EXMOOR residents are being asked to take part in a postal survey aimed at gauging public opinion on the state of the moor and the role of the national park authority.

Bridgwater and West Somerset MP Ian Liddell-Grainger is planning to survey around 8,000 local people, asking them their views on the performance of Exmoor National Park Authority and what they see as the future of the moor.

As an outspoken critic of the park authority, Mr Liddell-Grainger said he believed the results would make "interesting reading".

The survey focuses on the role of Government-appointed national park authority members and whether the authority does more for wildlife than people.

It also asks whether more could be done to help residents and to encourage tourists to the park.

Mr Liddell-Grainger said he believed Exmoor was becoming little more than "a playground for a few environmentalists" and called for more action to ensure local families could remain on the moor.

He accused the authority of having a "wickedly restrictive planning regime", which stifled development and economic prospects.

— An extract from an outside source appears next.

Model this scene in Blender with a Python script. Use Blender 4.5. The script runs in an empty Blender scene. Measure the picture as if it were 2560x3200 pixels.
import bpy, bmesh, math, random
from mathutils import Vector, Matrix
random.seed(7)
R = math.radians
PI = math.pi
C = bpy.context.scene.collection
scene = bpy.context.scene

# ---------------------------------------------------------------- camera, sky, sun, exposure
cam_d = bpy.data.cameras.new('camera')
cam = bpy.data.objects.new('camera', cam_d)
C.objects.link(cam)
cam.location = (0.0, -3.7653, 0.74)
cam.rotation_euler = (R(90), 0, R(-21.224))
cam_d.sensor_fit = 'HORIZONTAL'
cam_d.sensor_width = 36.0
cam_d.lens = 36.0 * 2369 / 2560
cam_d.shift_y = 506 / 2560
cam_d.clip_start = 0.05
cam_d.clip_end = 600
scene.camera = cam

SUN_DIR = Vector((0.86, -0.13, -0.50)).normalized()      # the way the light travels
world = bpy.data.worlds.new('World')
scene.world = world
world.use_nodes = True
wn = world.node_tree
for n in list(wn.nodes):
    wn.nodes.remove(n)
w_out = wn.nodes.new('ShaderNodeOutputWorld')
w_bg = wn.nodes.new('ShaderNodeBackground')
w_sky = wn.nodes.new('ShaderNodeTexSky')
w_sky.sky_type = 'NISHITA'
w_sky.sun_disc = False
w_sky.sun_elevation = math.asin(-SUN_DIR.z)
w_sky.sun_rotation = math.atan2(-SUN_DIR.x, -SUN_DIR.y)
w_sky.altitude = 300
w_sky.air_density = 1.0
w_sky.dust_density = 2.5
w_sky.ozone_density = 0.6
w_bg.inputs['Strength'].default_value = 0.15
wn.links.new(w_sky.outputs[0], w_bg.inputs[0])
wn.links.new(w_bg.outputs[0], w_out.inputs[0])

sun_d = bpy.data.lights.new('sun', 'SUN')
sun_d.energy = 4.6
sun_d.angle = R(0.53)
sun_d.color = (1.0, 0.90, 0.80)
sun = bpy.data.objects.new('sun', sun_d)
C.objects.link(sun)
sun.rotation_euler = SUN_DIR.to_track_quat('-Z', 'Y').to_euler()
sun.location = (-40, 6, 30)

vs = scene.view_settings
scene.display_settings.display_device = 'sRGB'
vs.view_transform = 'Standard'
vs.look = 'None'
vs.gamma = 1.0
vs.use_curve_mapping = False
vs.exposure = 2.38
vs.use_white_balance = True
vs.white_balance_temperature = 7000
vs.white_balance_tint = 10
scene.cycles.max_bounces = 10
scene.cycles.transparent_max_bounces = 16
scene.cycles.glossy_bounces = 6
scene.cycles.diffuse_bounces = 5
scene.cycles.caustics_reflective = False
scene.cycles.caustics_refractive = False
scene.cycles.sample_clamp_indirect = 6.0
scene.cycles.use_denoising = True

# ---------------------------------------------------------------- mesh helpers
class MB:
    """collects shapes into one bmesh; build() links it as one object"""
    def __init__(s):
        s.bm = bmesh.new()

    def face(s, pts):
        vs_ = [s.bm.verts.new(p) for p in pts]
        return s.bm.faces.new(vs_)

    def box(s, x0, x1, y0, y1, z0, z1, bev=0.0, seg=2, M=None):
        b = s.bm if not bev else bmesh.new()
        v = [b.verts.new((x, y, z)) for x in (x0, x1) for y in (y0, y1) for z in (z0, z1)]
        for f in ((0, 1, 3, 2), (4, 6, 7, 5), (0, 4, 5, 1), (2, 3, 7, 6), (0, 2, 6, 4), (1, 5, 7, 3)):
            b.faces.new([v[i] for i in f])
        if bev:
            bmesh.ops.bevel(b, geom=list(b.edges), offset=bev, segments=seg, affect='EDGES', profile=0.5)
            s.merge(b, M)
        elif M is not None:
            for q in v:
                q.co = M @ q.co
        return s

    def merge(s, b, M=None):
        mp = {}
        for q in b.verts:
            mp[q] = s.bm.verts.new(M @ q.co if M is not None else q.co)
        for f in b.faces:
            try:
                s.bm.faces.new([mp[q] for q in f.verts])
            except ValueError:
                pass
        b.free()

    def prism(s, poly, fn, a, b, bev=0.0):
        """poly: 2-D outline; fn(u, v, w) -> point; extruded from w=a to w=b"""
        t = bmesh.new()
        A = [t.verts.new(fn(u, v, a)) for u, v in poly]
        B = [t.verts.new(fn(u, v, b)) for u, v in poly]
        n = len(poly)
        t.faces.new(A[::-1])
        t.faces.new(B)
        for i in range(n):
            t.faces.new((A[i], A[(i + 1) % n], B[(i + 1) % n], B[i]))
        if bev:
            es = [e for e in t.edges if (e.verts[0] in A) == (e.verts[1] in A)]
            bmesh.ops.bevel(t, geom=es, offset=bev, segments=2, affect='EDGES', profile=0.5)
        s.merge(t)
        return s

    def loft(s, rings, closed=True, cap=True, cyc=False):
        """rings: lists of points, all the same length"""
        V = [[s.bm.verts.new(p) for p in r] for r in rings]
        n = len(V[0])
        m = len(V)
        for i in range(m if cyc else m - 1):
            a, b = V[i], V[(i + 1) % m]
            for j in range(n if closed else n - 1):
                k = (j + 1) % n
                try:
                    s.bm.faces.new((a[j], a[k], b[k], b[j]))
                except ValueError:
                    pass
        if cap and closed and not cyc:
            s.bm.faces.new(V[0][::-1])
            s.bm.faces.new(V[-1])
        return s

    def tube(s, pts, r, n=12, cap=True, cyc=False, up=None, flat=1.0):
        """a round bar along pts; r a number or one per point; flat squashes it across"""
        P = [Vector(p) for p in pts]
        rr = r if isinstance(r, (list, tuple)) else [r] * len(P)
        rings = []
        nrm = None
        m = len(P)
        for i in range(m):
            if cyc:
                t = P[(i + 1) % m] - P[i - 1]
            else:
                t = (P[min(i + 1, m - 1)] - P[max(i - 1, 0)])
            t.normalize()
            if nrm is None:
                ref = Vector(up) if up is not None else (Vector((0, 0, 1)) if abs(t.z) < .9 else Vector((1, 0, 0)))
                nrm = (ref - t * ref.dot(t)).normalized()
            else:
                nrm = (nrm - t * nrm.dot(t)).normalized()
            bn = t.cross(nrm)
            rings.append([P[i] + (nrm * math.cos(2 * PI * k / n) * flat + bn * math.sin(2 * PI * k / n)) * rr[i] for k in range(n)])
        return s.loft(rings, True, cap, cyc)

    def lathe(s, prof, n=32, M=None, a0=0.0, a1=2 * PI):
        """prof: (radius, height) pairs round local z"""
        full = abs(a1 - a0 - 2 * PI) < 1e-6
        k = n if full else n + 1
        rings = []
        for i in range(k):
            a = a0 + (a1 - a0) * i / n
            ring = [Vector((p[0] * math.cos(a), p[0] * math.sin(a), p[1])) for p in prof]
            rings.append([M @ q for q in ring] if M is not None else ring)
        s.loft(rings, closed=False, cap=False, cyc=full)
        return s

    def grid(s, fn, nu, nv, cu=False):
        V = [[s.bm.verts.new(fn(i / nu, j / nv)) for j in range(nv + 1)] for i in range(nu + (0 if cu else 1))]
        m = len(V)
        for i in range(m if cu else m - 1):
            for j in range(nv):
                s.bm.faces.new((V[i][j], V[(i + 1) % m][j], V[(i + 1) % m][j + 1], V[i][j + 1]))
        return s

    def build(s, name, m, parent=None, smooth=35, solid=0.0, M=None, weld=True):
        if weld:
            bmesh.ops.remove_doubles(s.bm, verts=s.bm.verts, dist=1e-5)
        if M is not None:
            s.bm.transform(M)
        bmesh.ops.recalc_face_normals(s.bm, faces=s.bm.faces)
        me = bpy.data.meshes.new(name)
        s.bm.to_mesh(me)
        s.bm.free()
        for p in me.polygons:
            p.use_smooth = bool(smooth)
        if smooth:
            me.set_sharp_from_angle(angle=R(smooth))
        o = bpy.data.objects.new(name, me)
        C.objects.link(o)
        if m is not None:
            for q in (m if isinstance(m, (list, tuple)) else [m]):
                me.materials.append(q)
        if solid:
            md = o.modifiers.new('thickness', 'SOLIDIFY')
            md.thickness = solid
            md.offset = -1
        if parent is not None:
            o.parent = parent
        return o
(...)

But the park authority has the full backing of Jon Bright, the regional director of the Government Office of the South West, who earlier this month wrote to Mr Liddell-Grainger stating his support for Exmoor's tough stance on new-build homes.

He said he was "encouraged" that the authority's policy of only allowing new houses to be built as local needs affordable homes was starting to lead to the delivery of new, affordable homes.

Mr Bright acknowledged there had been a delay between the introduction of the policy and the physical construction of homes, but blamed that on the reluctance of developers rather than the performance of the national park authority.

He said landowners had been reluctant to accept open market housing was no longer permitted and it had taken time for them to accept "depressed land values".

He also disagreed with Mr Liddell-Grainger's call for all Government-appointed park authority members to live within the boundary of Exmoor.

Mr Liddell-Grainger has long maintained that many appointees simply do not understand the realities of life on the moor and claimed local policies were being "dictated by outsiders".

Mr Liddell-Grainger said: "The authority includes representatives from local councils who are supposed to be the mouthpieces for local people's views, a role which, to their credit, they do their best to fulfil.

"But it is also stuffed with ministerial appointees - most of whom live outside the park - an unelected, unaccountable bunch."

In a covering letter attached to the survey, Mr Liddell-Grainger said he was determined to find an "intelligent solution" to the problems he had come across on the moor and pledged to send the results to Hilary Benn, the Secretary of State for Environment, Food and Rural Affairs.

Although respondents will be asked to supply their name and address with returned surveys, Mr Liddell-Grainger said all responses would be confidential.